Pack right for travel

By Ed Brock

Jim Hartzke is a regular traveler at Hartsfield-Jackson Atlanta International Airport, but he's not too perturbed to hear that the airport expects to see record numbers of travelers this summer.

"I don't recall the difference in the number of people," said Hartzke, who lives in St. Louis, Mo., and has passed through the airport in both summer and winter. "But it seems like it's awfully busy here."

"Awfully busy" would aptly describe how the airport will be in June and July if predictions by Hartsfield-Jackson officials come true. During an average month 6.9 million passengers pass through the airport, a number that is more than the population of Tennessee, according to the airport administrators.
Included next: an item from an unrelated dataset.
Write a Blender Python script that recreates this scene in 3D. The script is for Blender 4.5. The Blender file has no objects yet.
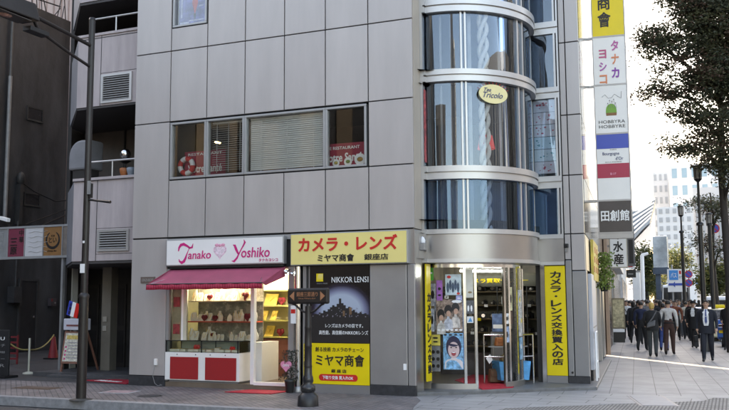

In June and July that number is expected to rise to 8 million passengers a month.

"If that does happen that will be more passengers than we've ever had at this airport or any airport in aviation," said Hartsfield-Jackson spokeswoman Felicia Browder.

Hartzke travels on business and said he doesn't plan to take any extra measures to expedite his passage through Hartsfield-Jackson, other than making sure he wears shoes that will pass through the security checkpoints.
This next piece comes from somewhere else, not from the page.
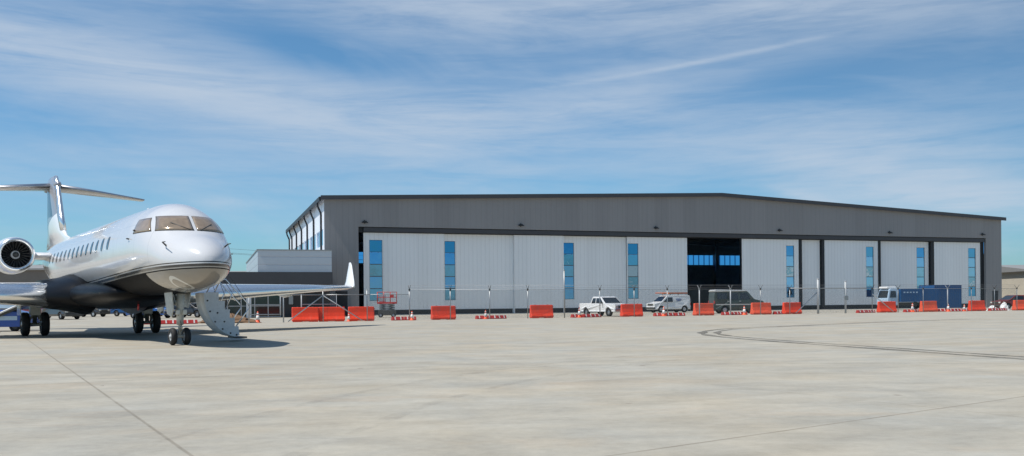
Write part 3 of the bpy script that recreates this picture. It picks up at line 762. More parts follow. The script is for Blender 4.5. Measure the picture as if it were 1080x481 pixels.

However, he's been surprised by what doesn't draw the attention of the Transportation Security Administration screeners.

"Sometimes your bag goes through with a screwdriver or knife in it and they don't detect it," said Hartzke, who often carries such tools for his work.
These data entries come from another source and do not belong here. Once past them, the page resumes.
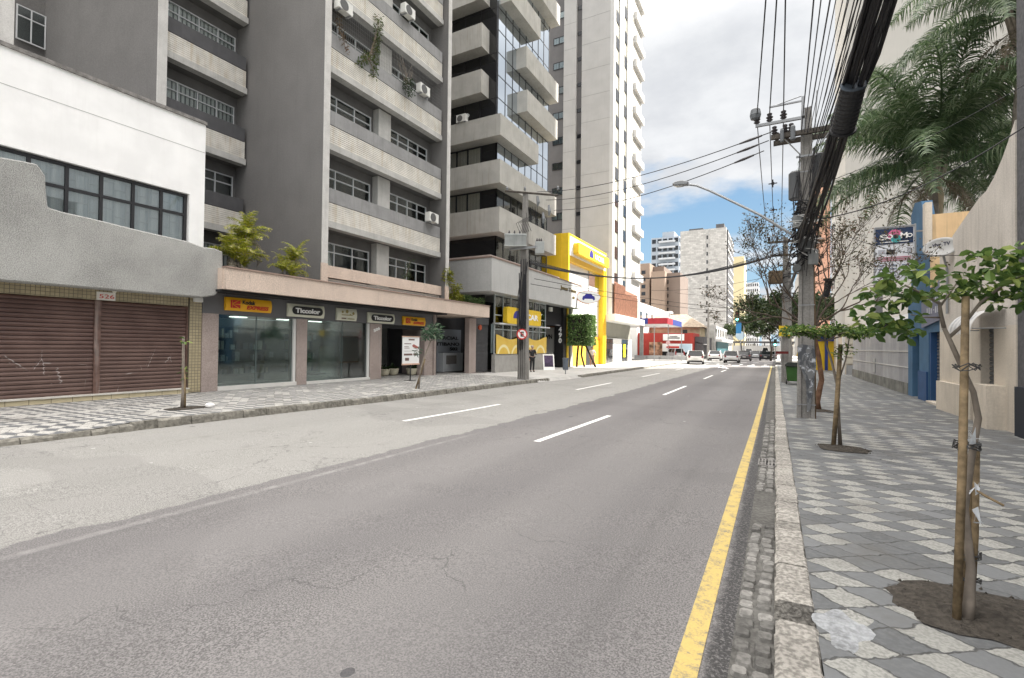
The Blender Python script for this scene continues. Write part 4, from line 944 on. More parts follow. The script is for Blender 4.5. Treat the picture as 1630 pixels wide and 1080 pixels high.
# ================================================================ petrol station and far buildings
G7 = thing('petrol_station', (-17, 82, -.3), 'petrol station canopy with blue and red fascia on a grey post', 'petrol station')
M_blue = wm('fascia_blue', (.03, .055, .24), .1, 1, .5, streak=.2); M_fred = wm('fascia_red', (.42, .035, .05), .1, 1, .5, streak=.2)
MB().box(-26, -13.7, 72, 84, 5.05, 5.5).build('canopy', wm('canopy_white', (.6, .6, .6), .05, 1), G7)
cf = MB(); cf.box(-26, -16.4, 71.9, 72, 5.1, 5.95); cf.box(-13.72, -13.62, 76, 84, 5.1, 5.95); cf.build('blue_fascia', M_blue, G7)
cf = MB(); cf.box(-16.4, -13.7, 71.88, 71.98, 5.1, 5.95); cf.box(-13.72, -13.6, 71.9, 75.9, 5.1, 5.95); cf.build('red_fascia', M_fred, G7)
MB().box(-18.6, -18.1, 76, 76.5, -.3, 5.05).build('post', wm('post_grey', (.3, .31, .3), .1, 2), G7); MB().box(-15.9, -14.6, 78, 79, 5.95, 7.0).box(-16.5, -14.2, 77.5, 79.5, 7.0, 7.3).build('roof_sign', M_ws, G7)
R8 = thing('red_shop', (-17, 88, -.2), 'low red-fronted shop with white banner behind the petrol station', 'building')
MB().box(-30, -12.15, 86.5, 94, -.3, 4.2).build('wall', wm('shop_red', (.36, .045, .035), .12, .6, .7, streak=.3), R8)
bn = MB().box(-17.1, -13.6, 86.38, 86.44, 2.9, 4.0).build('banner', M_lwhite, R8)
text('AUTO CENTER', 'lettering', M_red, bn, (-16.7, 86.37, 3.3), .4, 'y', .01, 2.7, bold=.02) if False else MB().box(-16.3, -14.3, 86.34, 86.38, 3.25, 3.4).box(-16.0, -14.7, 86.34, 86.38, 3.55, 3.65).build('banner_line', M_black, bn)
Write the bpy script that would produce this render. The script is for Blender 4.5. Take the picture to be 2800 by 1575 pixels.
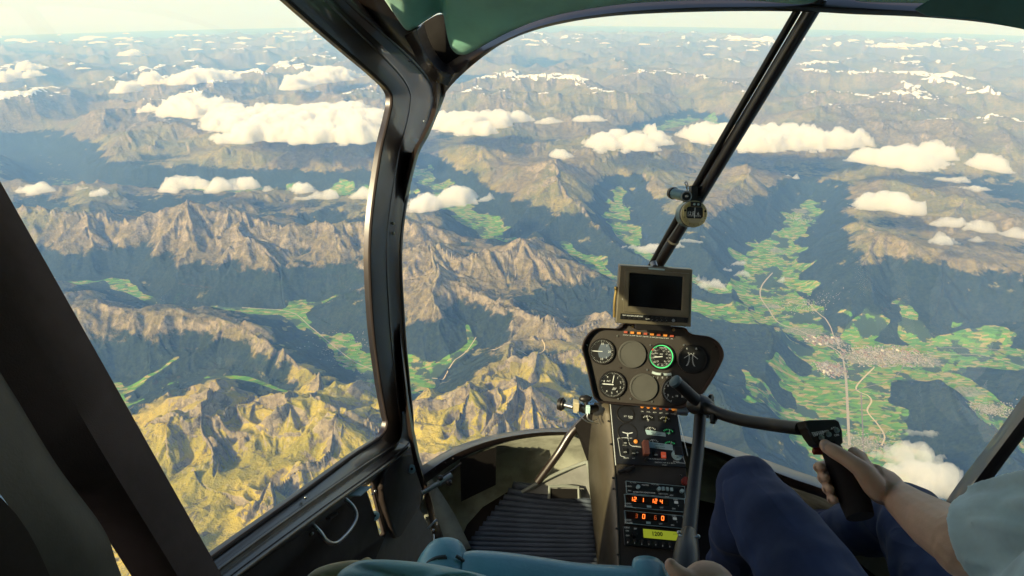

But for the most part such contraband is found, and when it is the passenger has three options, said TSA spokesman Christopher White. Take it back to their car, give it to somebody who isn't traveling or voluntarily abandon it with the security screeners.

"It becomes government property when you abandon it," White said.

During a 12 hour period at Hartsfield-Jackson the screeners had collected a sizable quantity of screwdrivers and knives, along with scissors, multi-tool kits and more unusual items such as a set of massive sockets for a wrench and a miniature golf club from the Master's Tournament in Augusta.

"That has to be taken because it can be used to bludgeon somebody," said TSA Screening Supervisor Jamie Covil.

As for the strangest thing that Covil has seen someone try to pass through security, he said it would have to be the fully fueled and functional chainsaw.

"Actually we get a lot of chainsaws," Covil said.

There are also a number of cigarette lighters left behind with the screeners, and there may be even more left there in the future. Currently passengers are allowed to carry a maximum of four lighters through the checkpoints, but starting on April 14 all lighters will be prohibited. Only matches will still be allowed, White said.

All the abandon property is shipped to a company with which the TSA has a contract for disposing of the items.

Passengers can expedite their passage through the airport by checking ahead of time about what is prohibited. Information like that is played in a video played on televisions placed near the security lines that advises travelers on how to get through the lines quickly.

A list of prohibited items and other tips for passing through the screening lines quickly are available at the airport's Web site, www.atlanta-airport.com.

Hartsfield-Jackson is taking other steps to handle the crowds better this summer, Browder said.

They are experimenting with different voices and phrasing for announcements on the airport's "people movers," the internal trains that transport passengers to and from the gates. This is a response to feedback from travelers who said the previous announcements were sometimes hard to understand.

Also, information kiosks are being installed around the airport and volunteers will be on hand to tell people where things are.

As part of the airport's new focus on customer service, the Atlanta police officers working security and traffic around the airport are taking a new approach as well. Browder said they wrote 21,000 fewer tickets in 2004 than in 2003, in part because they are issuing more verbal warnings first.